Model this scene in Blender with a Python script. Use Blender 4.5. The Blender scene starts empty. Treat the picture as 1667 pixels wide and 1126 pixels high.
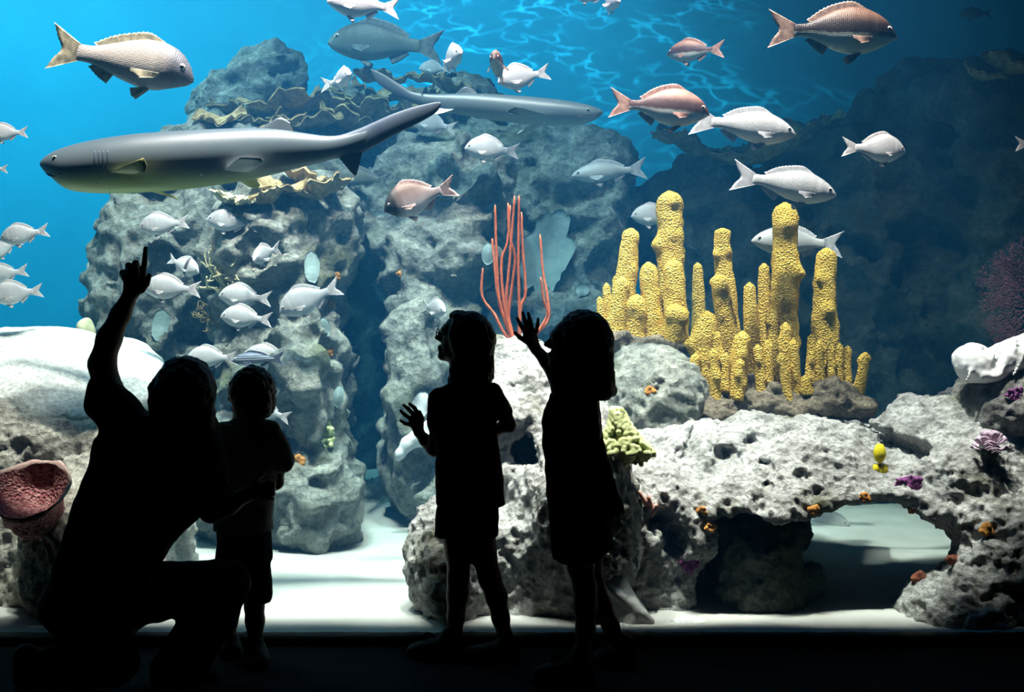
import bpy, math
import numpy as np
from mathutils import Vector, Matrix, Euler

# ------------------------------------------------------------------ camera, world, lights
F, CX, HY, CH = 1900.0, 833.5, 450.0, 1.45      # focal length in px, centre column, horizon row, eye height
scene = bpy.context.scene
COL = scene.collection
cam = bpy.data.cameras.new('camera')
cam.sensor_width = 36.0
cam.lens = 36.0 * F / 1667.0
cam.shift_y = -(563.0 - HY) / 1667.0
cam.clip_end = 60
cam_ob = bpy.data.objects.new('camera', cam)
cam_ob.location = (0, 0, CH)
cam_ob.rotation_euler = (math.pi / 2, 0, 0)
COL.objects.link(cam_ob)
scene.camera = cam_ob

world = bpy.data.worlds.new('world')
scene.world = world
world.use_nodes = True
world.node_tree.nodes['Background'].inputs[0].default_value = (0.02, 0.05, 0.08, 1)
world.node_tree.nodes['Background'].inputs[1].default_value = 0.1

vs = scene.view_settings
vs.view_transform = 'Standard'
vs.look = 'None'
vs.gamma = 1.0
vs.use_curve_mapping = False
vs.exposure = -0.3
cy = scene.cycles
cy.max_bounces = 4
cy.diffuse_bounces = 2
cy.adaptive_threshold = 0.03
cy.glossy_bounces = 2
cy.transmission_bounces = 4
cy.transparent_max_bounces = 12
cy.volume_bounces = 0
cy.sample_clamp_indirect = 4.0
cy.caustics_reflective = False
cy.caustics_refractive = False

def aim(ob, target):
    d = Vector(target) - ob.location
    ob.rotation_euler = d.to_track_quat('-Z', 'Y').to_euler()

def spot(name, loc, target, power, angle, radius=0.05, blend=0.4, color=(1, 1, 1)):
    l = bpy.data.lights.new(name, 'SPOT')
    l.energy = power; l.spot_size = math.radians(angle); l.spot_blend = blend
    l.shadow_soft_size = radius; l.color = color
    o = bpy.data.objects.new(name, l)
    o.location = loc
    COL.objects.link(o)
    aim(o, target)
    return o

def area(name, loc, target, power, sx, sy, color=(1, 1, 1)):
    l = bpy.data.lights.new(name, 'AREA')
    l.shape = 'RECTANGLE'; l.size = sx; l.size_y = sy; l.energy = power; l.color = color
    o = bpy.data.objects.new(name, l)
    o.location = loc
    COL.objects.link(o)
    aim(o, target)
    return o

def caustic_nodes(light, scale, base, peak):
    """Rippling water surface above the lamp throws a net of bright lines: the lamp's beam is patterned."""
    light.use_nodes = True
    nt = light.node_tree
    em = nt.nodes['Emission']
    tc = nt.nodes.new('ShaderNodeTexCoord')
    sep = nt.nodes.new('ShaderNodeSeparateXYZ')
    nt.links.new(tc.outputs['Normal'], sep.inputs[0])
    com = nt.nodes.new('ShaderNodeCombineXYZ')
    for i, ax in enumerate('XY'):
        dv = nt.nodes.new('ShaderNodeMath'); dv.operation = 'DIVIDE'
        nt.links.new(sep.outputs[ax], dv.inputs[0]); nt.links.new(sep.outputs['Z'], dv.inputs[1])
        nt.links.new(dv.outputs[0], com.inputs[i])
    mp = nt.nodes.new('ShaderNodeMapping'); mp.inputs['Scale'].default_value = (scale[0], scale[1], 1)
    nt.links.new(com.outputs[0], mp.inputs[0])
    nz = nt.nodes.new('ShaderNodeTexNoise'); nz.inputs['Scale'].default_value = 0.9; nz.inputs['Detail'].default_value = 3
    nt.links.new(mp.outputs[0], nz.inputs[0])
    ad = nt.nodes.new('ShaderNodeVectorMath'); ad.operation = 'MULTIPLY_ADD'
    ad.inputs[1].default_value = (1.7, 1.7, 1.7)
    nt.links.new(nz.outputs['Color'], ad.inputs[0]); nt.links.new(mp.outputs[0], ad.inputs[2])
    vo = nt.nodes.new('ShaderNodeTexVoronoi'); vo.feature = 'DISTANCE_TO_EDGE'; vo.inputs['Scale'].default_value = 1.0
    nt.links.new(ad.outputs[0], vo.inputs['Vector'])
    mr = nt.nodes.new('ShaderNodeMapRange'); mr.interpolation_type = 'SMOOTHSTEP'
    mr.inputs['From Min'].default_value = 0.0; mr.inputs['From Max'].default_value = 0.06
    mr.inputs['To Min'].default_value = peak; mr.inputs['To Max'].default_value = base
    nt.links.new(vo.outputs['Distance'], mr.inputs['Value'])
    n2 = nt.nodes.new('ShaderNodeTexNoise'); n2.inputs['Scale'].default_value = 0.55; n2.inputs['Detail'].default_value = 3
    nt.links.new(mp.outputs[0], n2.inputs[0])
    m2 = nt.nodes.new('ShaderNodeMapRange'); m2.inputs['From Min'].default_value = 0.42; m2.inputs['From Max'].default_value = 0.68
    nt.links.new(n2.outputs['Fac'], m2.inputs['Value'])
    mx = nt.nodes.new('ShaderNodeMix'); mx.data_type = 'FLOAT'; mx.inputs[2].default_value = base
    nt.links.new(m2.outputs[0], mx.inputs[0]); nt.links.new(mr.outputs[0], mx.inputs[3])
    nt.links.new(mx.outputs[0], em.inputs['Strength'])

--

### EXERCISE AIM
Extract the full listing exactly, with the pictures left out.

### COMPLETED TASK
Model this scene in Blender with a Python script. Use Blender 4.5. The Blender scene starts empty. Treat the picture as 1667 pixels wide and 1126 pixels high.
import bpy, math
import numpy as np
from mathutils import Vector, Matrix, Euler

# ------------------------------------------------------------------ camera, world, lights
F, CX, HY, CH = 1900.0, 833.5, 450.0, 1.45      # focal length in px, centre column, horizon row, eye height
scene = bpy.context.scene
COL = scene.collection
cam = bpy.data.cameras.new('camera')
cam.sensor_width = 36.0
cam.lens = 36.0 * F / 1667.0
cam.shift_y = -(563.0 - HY) / 1667.0
cam.clip_end = 60
cam_ob = bpy.data.objects.new('camera', cam)
cam_ob.location = (0, 0, CH)
cam_ob.rotation_euler = (math.pi / 2, 0, 0)
COL.objects.link(cam_ob)
scene.camera = cam_ob

world = bpy.data.worlds.new('world')
scene.world = world
world.use_nodes = True
world.node_tree.nodes['Background'].inputs[0].default_value = (0.02, 0.05, 0.08, 1)
world.node_tree.nodes['Background'].inputs[1].default_value = 0.1

vs = scene.view_settings
vs.view_transform = 'Standard'
vs.look = 'None'
vs.gamma = 1.0
vs.use_curve_mapping = False
vs.exposure = -0.3
cy = scene.cycles
cy.max_bounces = 4
cy.diffuse_bounces = 2
cy.adaptive_threshold = 0.03
cy.glossy_bounces = 2
cy.transmission_bounces = 4
cy.transparent_max_bounces = 12
cy.volume_bounces = 0
cy.sample_clamp_indirect = 4.0
cy.caustics_reflective = False
cy.caustics_refractive = False

def aim(ob, target):
    d = Vector(target) - ob.location
    ob.rotation_euler = d.to_track_quat('-Z', 'Y').to_euler()

def spot(name, loc, target, power, angle, radius=0.05, blend=0.4, color=(1, 1, 1)):
    l = bpy.data.lights.new(name, 'SPOT')
    l.energy = power; l.spot_size = math.radians(angle); l.spot_blend = blend
    l.shadow_soft_size = radius; l.color = color
    o = bpy.data.objects.new(name, l)
    o.location = loc
    COL.objects.link(o)
    aim(o, target)
    return o

def area(name, loc, target, power, sx, sy, color=(1, 1, 1)):
    l = bpy.data.lights.new(name, 'AREA')
    l.shape = 'RECTANGLE'; l.size = sx; l.size_y = sy; l.energy = power; l.color = color
    o = bpy.data.objects.new(name, l)
    o.location = loc
    COL.objects.link(o)
    aim(o, target)
    return o

def caustic_nodes(light, scale, base, peak):
    """Rippling water surface above the lamp throws a net of bright lines: the lamp's beam is patterned."""
    light.use_nodes = True
    nt = light.node_tree
    em = nt.nodes['Emission']
    tc = nt.nodes.new('ShaderNodeTexCoord')
    sep = nt.nodes.new('ShaderNodeSeparateXYZ')
    nt.links.new(tc.outputs['Normal'], sep.inputs[0])
    com = nt.nodes.new('ShaderNodeCombineXYZ')
    for i, ax in enumerate('XY'):
        dv = nt.nodes.new('ShaderNodeMath'); dv.operation = 'DIVIDE'
        nt.links.new(sep.outputs[ax], dv.inputs[0]); nt.links.new(sep.outputs['Z'], dv.inputs[1])
        nt.links.new(dv.outputs[0], com.inputs[i])
    mp = nt.nodes.new('ShaderNodeMapping'); mp.inputs['Scale'].default_value = (scale[0], scale[1], 1)
    nt.links.new(com.outputs[0], mp.inputs[0])
    nz = nt.nodes.new('ShaderNodeTexNoise'); nz.inputs['Scale'].default_value = 0.9; nz.inputs['Detail'].default_value = 3
    nt.links.new(mp.outputs[0], nz.inputs[0])
    ad = nt.nodes.new('ShaderNodeVectorMath'); ad.operation = 'MULTIPLY_ADD'
    ad.inputs[1].default_value = (1.7, 1.7, 1.7)
    nt.links.new(nz.outputs['Color'], ad.inputs[0]); nt.links.new(mp.outputs[0], ad.inputs[2])
    vo = nt.nodes.new('ShaderNodeTexVoronoi'); vo.feature = 'DISTANCE_TO_EDGE'; vo.inputs['Scale'].default_value = 1.0
    nt.links.new(ad.outputs[0], vo.inputs['Vector'])
    mr = nt.nodes.new('ShaderNodeMapRange'); mr.interpolation_type = 'SMOOTHSTEP'
    mr.inputs['From Min'].default_value = 0.0; mr.inputs['From Max'].default_value = 0.06
    mr.inputs['To Min'].default_value = peak; mr.inputs['To Max'].default_value = base
    nt.links.new(vo.outputs['Distance'], mr.inputs['Value'])
    n2 = nt.nodes.new('ShaderNodeTexNoise'); n2.inputs['Scale'].default_value = 0.55; n2.inputs['Detail'].default_value = 3
    nt.links.new(mp.outputs[0], n2.inputs[0])
    m2 = nt.nodes.new('ShaderNodeMapRange'); m2.inputs['From Min'].default_value = 0.42; m2.inputs['From Max'].default_value = 0.68
    nt.links.new(n2.outputs['Fac'], m2.inputs['Value'])
    mx = nt.nodes.new('ShaderNodeMix'); mx.data_type = 'FLOAT'; mx.inputs[2].default_value = base
    nt.links.new(m2.outputs[0], mx.inputs[0]); nt.links.new(mr.outputs[0], mx.inputs[3])
    nt.links.new(mx.outputs[0], em.inputs['Strength'])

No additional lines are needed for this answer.